I am wondering why aggregation (like SUM) is not built into Firestore when other NoSQL databases like MongoDB has them. Is it inherent to the design of firebase? Do you think it can be added soon?
CodePudding user response:
This is a good question, actually.
Firestore was built for some certain use cases, that are not the use cases MongoDB is built for. MongoDB can be used for a lot of use cases, even those covered by Firestore.
Basically, the main idea behind the dev team was that they wanted to build a document database, easy to use, managed and lightweight. This led to making it without features like shardings, or aggregations, and so on, but still, the dev team knew some of them would be useful. So they decided to leverage the possibilities offered by a cloud platform, and built it to support everything the platform (Firebase) could offer: Firebase Functions.

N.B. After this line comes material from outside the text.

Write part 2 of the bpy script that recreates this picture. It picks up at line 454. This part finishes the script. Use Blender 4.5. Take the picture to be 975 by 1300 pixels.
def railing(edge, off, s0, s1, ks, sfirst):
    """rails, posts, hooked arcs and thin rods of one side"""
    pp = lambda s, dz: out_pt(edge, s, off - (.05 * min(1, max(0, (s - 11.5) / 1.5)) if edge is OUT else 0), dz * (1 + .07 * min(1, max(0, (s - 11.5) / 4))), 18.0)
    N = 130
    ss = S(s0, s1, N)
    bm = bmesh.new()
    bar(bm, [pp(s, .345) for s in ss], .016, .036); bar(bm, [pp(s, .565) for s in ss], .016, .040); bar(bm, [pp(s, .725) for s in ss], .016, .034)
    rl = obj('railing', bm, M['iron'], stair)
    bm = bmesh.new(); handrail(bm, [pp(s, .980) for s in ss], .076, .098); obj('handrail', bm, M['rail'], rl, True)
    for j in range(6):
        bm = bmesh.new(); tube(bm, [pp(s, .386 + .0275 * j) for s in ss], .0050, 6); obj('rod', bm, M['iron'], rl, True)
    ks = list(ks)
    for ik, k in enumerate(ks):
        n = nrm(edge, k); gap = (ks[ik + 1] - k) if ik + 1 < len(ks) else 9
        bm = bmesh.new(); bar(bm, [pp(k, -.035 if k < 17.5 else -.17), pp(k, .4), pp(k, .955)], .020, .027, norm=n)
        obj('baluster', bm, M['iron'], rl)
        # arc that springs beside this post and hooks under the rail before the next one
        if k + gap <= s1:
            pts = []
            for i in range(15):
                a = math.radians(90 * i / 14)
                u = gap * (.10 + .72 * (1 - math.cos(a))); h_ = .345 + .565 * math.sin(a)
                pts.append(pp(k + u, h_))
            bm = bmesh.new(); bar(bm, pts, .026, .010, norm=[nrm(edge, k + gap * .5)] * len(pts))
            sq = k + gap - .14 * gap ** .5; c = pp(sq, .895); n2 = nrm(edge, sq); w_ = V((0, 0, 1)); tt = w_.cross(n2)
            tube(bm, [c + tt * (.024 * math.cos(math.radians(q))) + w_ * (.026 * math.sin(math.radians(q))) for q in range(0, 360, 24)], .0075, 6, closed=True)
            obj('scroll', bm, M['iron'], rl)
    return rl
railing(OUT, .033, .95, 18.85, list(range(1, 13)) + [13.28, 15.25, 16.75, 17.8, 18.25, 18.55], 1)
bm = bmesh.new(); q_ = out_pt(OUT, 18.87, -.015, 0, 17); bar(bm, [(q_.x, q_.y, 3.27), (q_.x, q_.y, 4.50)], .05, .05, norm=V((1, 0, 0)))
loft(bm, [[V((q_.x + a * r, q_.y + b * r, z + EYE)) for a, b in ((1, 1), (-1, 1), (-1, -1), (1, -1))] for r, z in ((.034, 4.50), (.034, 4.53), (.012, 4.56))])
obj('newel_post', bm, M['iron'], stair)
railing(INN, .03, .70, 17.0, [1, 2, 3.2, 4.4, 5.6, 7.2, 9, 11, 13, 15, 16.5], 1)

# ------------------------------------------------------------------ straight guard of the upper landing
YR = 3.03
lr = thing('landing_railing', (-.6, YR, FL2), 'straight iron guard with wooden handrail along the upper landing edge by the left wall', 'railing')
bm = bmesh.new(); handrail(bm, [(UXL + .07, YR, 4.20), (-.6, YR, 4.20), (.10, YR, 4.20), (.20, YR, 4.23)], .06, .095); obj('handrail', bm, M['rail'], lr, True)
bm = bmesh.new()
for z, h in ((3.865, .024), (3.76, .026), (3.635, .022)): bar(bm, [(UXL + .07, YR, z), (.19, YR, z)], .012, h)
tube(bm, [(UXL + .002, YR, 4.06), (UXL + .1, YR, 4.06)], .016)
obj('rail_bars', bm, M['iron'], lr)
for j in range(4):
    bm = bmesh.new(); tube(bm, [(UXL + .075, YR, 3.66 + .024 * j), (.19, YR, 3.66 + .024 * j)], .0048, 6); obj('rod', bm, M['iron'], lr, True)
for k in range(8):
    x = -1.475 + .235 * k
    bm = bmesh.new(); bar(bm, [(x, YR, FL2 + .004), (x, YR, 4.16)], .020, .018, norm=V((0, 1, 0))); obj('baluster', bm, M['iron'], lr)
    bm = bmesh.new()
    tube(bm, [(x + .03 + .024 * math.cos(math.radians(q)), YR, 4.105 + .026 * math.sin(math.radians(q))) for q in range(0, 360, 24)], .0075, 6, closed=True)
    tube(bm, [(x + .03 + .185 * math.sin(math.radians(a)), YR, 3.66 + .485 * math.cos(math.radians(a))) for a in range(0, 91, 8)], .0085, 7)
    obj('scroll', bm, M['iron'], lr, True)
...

So, in the end, the answer is:
- no, Firestore will never support aggregation functions. Or at least, that's not in the plans, as for now;
- it is still possible to obtain a SUM, using a Firebase Function that will trigger everytime you perform a write operation, so you can update the SUM value. You'll need to store the value somewhere else in your firestore database, but that's a pretty good solution, and it is even documented here as an example. Only thing you have to remind is: the sum value will be "eventually consistent". It means that there could be instants when the persisted value is different from the real value, because the trigger is yet to fire, or because the function that will update the value has yet to finish, but this is the way Google designed Firestore and Firebase, so it's a good practice and pattern we can use.